There is really nothing to either of them, fairly basic nonsense, alls is you gots to knows is when to remove the foodstuffs from the heat.
@everephebe You mean like after it’s cooked and before it burns? That can be tricky to a non-cook.
@Sunny2 Once upon a time I was a non-cook, and I ate lotsa Cheerios, this practice became tedious.
The very first thing I learned how to cook on my own was chicken, and the method I used was cooking by panic. I’d watch tv in another room while I was cooking, between commercial breaks I’d check on the food, sometimes I’d forget and when I finally remembered (usually due to a smell wafting from the stove) I’d panic and run into the kitchen—usually right on time to take it off the heat. I cook a pretty mean chicken nowadays, especially for a pseudo-vegetarian. Pseudo? Perhaps I just mean quasi… I still set off the fire alarm from time to time, but never to poor results. Fire alarms are so sensitive sometimes, “Hello I am trying to burn me up some food! Don’t you know? Brown = yummy.”
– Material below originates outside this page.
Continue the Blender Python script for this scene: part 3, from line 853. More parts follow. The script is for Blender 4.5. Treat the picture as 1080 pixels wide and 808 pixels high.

I think learning good timing is probably the second important thing you can do in terms of cooking. Not just how long you’re going to cook the food, but what to cook first and when to put something else on another burner so that everything is finished at the same time.
Of course, this is information I’ve gathered mostly from observation. The first most important method, of course, is finding someone else who is willing to cook.
Sautéing, easily. At least half of what I cook involves sautéing things. The other half involves the boiling spectrum – steaming, but not simmering, soft simmer, simmering, slow boil, rapid boil, etc.
As to the style you choose, you are on your own – but I will say that boiling potatoes (whole, with the skin on) is much faster than baking potatoes & they taste every bit as good.